The Prime Minister has been very aggressive about pursuing a Digital India strategy. He has roped in Silicon Valley stalwarts and getting them to invest in noteworthy projects such as Wi-Fi in train stations and connecting villages to the Internet. However, to take the game to the next level, it is imperative that India becomes the hotbed of the next new innovation. Every country and region aspires to be the next Silicon Valley but it is harder than it sounds. Marc Andreessen, the founder of Netscape and a leading Venture Capitalist in Silicon Valley, wrote an influential essay on the futility of trying to be the next “silicon valley”. He suggested that governments should instead focus on making an area more regulatory-friendly to the next emerging technology.  Here is an excerpt:

But policymakers shouldn’t be trying to copy Silicon Valley. Instead, they should be figuring out what domain is (or could be) specific to their region—and then removing the regulatory hurdles for that particular domain. Because we don’t want 50 Silicon Valleys; we want 50 different variations of Silicon Valley, all unique from each other and all focusing on different domains. Imagine a Bitcoin Valley, for instance, where some country fully legalizes cryptocurrencies for all financial functions. Or a Drone Valley, where a particular region removes all legal barriers to flying unmanned aerial vehicles locally. A Driverless Car Valley in a city that allows experimentation with different autonomous car designs, redesigned roadways and safety laws. A Stem Cell Valley. And so on.

So, could you as the roads and highways minister usher in an era where India is considered the “Autonomous Cars Valley” of the world by easing regulations?

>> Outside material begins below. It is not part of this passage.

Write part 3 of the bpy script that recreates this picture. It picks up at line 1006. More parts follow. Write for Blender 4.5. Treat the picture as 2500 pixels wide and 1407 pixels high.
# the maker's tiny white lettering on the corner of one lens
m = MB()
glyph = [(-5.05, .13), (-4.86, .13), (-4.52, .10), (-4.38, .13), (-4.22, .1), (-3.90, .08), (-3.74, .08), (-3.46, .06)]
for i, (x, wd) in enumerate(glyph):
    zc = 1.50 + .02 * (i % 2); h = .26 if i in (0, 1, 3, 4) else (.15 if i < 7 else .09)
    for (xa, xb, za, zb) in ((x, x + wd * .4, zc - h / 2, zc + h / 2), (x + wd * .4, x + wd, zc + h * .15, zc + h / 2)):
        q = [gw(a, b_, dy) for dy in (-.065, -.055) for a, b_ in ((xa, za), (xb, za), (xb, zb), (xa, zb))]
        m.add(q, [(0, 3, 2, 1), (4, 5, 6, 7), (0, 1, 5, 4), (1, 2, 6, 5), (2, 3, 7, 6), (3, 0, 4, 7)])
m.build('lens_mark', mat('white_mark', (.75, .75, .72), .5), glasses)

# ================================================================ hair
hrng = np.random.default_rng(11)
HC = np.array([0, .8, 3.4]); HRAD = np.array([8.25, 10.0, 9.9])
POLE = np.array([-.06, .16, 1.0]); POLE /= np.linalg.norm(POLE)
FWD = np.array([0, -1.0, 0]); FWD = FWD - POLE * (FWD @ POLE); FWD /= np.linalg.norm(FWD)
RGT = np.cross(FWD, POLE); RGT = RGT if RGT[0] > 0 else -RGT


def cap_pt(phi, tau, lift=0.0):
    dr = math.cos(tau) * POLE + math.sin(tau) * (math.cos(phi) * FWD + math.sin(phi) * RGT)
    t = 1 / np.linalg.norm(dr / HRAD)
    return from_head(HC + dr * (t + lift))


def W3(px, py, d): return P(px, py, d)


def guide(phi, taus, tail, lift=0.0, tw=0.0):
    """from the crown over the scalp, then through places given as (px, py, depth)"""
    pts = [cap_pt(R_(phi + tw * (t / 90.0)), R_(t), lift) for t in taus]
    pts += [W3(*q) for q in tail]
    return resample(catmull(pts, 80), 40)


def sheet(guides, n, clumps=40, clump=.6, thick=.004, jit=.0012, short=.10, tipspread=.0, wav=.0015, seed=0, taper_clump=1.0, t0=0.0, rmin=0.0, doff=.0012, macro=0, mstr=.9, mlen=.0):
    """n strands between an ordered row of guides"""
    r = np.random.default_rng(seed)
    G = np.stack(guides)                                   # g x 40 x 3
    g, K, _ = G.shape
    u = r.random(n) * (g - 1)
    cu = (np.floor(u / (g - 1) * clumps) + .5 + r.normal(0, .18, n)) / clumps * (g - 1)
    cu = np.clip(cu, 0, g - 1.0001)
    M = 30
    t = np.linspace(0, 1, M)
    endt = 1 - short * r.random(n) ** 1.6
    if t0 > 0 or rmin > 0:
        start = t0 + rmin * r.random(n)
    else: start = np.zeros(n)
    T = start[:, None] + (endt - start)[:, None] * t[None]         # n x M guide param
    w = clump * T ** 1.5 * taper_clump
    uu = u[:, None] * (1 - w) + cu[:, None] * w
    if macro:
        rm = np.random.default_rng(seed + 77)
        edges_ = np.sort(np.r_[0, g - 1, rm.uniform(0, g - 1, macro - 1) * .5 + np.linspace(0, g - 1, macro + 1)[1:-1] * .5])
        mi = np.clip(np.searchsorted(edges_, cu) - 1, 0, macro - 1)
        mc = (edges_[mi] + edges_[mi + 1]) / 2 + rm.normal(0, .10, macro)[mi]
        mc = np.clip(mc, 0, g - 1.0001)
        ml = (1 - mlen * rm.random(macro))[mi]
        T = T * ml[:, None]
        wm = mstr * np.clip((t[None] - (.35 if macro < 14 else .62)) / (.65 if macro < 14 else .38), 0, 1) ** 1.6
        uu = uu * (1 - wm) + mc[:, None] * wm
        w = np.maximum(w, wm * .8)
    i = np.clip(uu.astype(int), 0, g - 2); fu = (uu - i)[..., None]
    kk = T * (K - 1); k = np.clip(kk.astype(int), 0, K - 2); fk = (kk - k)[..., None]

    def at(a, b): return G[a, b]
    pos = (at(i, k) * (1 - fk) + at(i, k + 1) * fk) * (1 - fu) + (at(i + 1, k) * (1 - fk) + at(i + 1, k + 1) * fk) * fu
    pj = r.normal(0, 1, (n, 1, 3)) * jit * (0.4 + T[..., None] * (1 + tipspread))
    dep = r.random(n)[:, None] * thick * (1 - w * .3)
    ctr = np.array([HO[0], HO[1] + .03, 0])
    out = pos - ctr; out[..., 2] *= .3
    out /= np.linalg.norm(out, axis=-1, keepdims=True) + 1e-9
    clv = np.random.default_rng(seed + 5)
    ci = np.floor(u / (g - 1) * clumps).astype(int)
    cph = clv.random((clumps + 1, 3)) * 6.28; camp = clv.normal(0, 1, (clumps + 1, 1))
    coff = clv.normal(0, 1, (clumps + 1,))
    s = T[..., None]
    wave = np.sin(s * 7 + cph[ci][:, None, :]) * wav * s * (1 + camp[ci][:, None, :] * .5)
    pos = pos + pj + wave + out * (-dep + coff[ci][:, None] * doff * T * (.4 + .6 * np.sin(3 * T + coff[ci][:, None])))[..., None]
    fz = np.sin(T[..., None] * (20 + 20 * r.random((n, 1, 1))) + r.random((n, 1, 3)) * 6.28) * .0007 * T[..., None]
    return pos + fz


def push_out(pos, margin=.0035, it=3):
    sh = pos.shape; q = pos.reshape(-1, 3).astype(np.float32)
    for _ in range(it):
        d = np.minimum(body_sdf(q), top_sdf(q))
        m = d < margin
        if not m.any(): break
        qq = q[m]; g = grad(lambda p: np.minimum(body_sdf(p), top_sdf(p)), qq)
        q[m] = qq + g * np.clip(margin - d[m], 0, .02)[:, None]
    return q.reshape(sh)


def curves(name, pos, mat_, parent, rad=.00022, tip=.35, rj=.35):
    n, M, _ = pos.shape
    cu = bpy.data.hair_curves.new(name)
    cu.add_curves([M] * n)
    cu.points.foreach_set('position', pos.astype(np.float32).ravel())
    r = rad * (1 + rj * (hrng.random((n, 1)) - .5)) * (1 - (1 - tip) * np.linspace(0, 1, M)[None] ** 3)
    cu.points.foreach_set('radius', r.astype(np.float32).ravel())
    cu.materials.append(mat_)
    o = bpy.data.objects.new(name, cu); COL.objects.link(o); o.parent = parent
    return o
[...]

As many people know, self-driving vehicles are going to be the future of transportation. The impact is going to be so profound that KPMG’s report says the car insurance market itself is going to shrink by 60% by 2040 because autonomous vehicles will be so prevalent that it will lead to drastically fewer accidents and insurance claims. Governments see the writing on the wall and are passing regulations to be at the forefront of these innovations. Most of these regulations are around testing these vehicles with no government allowing an autonomous vehicle to roam freely on the roads.

In India, the challenge is even harder because of haphazard nature of road traffic and driving discipline. No autonomous software will account for the random auto-walah or an animal coming out of nowhere to cross the road on a highway. Why not turn this problem and turn this into an opportunity and leapfrog other governments? Instead of following western regulations of trying to co-mingle human driving lanes with autonomous vehicles, why not separate the two?

Here is a potential plan to test the concept:

  1. Pick five to ten roads with varying distances of about 10-40 kilometeres. These roads can be near places connecting villages to urban towns or smaller towns to bigger cities.
  1. Have a lane of about 40-80 feet within the larger road where only autonomous vehicles can use those lanes. This will be similar to High Occupancy Vehicles lanes in the US where only vehicles with two or more passengers can go on those lanes. However, the autonomous vehicles will have additional features of not allowing human drivers to easily cut into these lanes.
  1. Work with Google, Tesla, Uber, Mercedes Benz, BMW, GM and other car manufacturers to test their autonomous vehicles on these lanes.
  1. Once they are able to test these vehicles, start free transportation of people in the initial stages to prove their safety.
  1. If the test proves successful, scale it up nationally to test with trucking and other logistical vehicles as well.

The New York Times recently noted that the biggest problem for autonomous cars is human errors of other drivers on the road. Separate lanes for autonomous vehicles would make car manufacturers’ lives much easier by removing human errors from the equation. This makes the algorithms in the autonomous driving software much easier to develop and leading car manufacturers will jump at this opportunity for such a “clean state” approach. This will also give a huge boost to the “Make In India” initiative and make India a potential leader in autonomous vehicle manufacturing technology.